§ **Instruction**: Below are some records. Say how many of their lines include the string "that", giving only the number.

§ **Dataset entries**:
::::

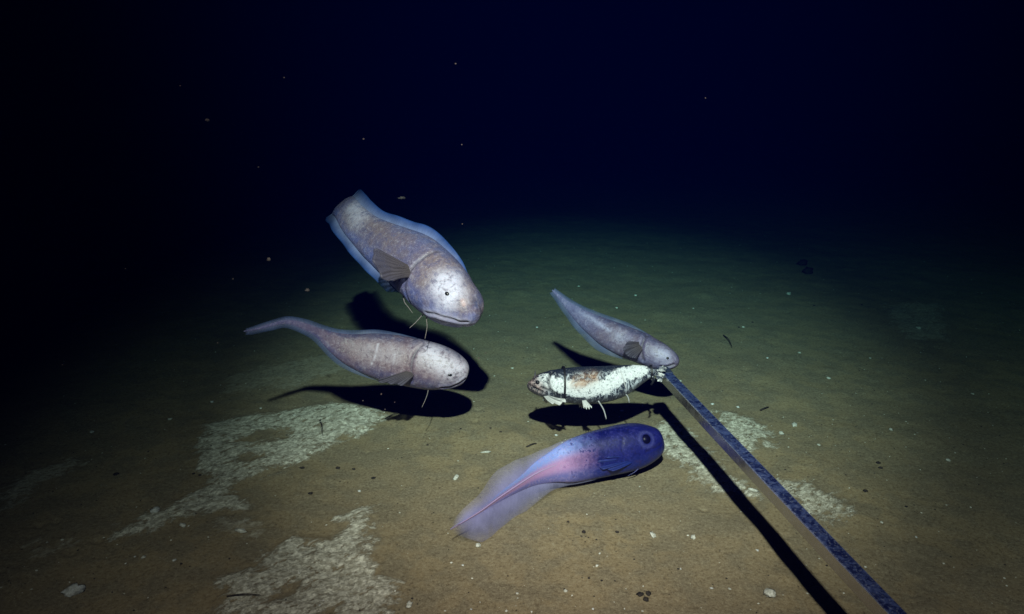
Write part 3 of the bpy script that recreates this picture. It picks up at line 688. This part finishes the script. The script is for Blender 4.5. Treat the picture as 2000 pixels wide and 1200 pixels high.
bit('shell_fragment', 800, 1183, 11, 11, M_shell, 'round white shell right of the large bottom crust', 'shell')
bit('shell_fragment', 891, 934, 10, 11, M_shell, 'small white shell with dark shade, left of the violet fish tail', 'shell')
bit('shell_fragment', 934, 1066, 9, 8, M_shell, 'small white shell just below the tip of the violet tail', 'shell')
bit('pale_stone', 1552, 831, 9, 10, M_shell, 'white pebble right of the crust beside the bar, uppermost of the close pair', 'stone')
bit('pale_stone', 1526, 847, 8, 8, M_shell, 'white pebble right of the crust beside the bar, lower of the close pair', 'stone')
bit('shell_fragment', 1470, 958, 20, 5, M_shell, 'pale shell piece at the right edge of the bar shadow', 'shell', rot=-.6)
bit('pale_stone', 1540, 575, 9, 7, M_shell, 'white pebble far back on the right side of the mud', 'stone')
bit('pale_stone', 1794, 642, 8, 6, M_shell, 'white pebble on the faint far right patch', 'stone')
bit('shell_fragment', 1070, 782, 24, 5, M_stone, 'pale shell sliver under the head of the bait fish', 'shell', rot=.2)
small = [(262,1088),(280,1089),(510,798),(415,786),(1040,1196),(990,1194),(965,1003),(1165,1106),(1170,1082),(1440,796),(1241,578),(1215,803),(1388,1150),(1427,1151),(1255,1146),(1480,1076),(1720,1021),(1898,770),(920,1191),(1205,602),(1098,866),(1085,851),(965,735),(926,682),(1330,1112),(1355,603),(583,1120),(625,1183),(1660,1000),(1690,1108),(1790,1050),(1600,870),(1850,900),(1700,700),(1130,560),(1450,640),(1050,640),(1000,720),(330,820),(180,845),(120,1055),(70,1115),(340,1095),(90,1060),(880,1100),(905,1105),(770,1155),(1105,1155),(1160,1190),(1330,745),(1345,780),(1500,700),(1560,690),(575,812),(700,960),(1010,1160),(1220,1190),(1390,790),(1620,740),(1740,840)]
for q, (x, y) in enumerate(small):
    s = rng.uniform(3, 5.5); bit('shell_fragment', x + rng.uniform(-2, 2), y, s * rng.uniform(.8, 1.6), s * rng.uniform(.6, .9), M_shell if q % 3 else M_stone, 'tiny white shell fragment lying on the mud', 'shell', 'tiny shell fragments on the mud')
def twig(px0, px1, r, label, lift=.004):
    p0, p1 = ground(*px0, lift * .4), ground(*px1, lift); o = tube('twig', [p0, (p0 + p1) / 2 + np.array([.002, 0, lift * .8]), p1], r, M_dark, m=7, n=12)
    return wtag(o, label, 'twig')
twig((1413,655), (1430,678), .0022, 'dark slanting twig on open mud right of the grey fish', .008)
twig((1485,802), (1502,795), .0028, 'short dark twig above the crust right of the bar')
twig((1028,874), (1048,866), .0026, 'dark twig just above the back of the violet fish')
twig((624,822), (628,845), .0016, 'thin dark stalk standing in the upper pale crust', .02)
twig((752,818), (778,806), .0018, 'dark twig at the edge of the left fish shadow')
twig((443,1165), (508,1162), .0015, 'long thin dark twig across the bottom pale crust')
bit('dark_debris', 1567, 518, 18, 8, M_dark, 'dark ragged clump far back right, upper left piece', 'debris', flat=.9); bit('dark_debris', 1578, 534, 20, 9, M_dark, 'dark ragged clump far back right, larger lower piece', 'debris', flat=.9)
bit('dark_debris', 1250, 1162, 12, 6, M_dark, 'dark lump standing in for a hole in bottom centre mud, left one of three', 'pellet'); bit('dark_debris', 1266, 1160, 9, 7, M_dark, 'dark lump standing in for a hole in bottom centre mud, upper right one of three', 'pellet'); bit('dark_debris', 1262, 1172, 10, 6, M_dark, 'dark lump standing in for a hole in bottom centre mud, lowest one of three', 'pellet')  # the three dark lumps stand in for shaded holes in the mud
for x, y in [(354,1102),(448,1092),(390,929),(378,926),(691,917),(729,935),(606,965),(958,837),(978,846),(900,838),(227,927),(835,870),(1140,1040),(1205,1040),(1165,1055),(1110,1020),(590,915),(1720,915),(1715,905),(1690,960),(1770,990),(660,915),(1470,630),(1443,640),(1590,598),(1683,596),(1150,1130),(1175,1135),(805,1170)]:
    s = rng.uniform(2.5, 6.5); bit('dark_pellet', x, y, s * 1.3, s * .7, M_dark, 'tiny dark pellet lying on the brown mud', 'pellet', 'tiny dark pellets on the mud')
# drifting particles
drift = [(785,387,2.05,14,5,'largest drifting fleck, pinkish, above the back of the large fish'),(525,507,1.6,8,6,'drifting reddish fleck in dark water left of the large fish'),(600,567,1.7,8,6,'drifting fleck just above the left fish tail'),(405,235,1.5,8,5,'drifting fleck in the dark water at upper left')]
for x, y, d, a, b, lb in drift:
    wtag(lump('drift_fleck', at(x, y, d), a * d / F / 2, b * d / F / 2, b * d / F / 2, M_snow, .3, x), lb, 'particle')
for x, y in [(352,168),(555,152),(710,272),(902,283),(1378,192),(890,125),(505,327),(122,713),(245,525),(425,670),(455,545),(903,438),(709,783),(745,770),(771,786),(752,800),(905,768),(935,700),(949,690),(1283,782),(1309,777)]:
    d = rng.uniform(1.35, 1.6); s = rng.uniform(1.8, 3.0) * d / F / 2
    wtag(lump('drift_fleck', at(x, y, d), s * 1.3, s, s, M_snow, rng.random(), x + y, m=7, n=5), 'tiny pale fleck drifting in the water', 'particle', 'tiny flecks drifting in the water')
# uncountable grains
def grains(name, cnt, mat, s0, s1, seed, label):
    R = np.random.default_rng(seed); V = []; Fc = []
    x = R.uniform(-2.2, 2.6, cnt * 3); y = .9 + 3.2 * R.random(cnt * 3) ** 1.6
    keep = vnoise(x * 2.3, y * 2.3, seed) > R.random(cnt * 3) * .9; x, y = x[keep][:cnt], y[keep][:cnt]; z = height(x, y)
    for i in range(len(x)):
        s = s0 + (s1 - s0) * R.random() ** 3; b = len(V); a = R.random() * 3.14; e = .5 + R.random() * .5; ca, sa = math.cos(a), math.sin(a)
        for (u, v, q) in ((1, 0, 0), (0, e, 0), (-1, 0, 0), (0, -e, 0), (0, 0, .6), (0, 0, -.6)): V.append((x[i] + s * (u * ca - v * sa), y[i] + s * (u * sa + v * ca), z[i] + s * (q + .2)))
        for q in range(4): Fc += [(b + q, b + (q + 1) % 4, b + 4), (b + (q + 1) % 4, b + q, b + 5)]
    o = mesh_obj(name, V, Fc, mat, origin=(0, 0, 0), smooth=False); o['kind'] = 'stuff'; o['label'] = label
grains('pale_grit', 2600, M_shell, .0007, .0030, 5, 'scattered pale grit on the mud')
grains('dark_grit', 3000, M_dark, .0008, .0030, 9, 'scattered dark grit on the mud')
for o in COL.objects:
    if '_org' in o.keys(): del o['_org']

::::

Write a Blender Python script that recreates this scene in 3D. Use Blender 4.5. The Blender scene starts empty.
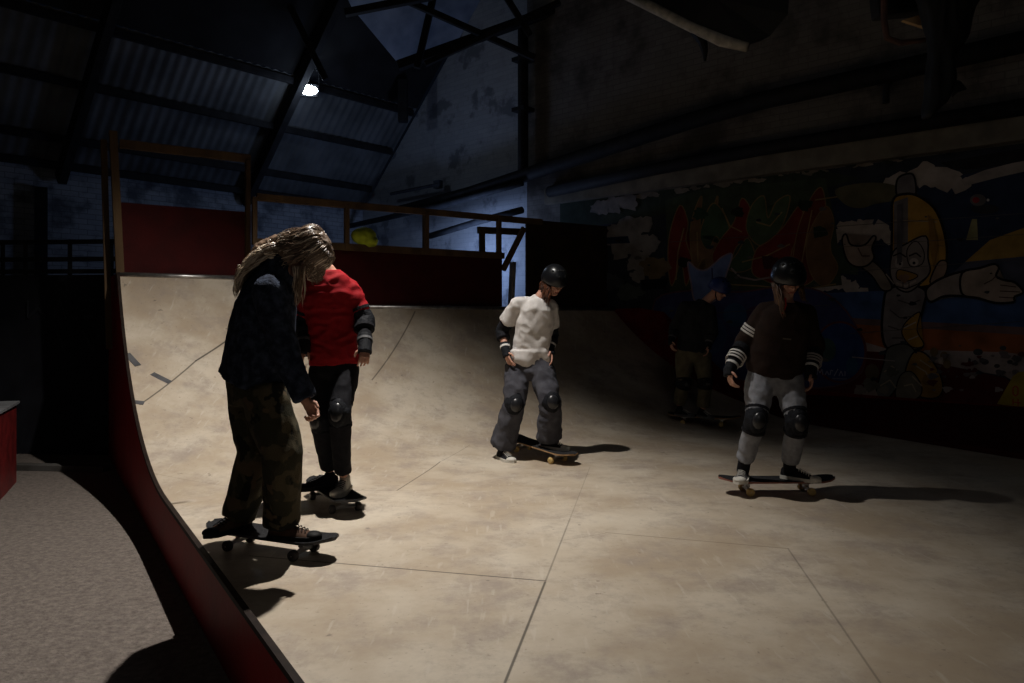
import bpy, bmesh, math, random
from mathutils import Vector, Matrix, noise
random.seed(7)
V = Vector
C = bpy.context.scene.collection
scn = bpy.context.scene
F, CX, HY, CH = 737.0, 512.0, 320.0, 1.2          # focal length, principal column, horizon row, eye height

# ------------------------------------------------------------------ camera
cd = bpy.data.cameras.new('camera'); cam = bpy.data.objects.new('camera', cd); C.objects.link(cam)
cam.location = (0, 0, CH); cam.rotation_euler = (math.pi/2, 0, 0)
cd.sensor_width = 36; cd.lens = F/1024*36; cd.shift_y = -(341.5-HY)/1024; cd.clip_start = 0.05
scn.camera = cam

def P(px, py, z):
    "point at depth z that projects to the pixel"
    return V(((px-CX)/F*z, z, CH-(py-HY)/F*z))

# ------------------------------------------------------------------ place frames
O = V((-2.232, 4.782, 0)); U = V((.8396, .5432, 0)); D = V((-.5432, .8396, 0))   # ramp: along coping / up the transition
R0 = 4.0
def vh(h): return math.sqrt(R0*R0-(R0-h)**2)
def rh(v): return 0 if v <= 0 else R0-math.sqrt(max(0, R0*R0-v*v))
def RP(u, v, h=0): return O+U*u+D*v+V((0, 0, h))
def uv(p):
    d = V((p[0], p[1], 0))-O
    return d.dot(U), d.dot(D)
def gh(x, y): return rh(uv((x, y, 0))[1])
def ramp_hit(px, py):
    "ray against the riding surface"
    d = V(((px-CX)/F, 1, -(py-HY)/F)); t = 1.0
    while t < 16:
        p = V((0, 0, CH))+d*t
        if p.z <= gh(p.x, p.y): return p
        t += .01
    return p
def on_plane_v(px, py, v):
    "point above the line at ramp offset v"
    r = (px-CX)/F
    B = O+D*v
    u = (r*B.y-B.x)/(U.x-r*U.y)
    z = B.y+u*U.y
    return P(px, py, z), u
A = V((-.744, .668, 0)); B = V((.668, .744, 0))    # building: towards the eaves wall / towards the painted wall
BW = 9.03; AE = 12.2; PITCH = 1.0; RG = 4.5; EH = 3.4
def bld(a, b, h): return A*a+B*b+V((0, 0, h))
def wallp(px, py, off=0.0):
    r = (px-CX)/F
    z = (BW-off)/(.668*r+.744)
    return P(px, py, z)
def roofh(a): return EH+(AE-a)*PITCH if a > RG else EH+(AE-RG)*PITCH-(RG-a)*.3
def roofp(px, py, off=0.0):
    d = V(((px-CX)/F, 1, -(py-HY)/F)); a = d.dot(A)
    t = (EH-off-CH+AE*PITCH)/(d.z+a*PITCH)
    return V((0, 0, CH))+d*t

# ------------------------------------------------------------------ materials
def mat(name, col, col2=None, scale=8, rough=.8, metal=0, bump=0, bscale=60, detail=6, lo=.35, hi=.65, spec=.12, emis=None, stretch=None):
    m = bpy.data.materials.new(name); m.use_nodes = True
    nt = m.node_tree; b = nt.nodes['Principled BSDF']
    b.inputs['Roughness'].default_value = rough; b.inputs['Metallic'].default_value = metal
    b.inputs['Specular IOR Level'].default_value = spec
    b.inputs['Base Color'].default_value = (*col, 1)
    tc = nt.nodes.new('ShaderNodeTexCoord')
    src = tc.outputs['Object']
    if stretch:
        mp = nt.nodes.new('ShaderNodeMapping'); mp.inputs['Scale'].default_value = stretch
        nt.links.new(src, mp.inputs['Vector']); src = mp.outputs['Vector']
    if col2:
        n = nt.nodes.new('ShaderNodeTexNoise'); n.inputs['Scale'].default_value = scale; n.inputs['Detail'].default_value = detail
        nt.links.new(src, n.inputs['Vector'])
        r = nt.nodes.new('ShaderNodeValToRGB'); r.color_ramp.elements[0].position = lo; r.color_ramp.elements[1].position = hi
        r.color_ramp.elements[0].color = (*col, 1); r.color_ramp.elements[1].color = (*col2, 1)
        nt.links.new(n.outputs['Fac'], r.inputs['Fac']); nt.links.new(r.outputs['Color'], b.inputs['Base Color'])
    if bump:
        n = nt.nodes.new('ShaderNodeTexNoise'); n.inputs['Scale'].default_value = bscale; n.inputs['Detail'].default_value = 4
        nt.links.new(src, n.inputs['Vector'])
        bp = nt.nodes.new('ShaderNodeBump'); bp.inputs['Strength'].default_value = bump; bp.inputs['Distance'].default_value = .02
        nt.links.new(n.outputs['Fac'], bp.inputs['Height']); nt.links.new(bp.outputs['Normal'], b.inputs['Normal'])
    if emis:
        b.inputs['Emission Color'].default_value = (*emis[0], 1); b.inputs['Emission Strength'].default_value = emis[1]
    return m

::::

§ **Reply**: 3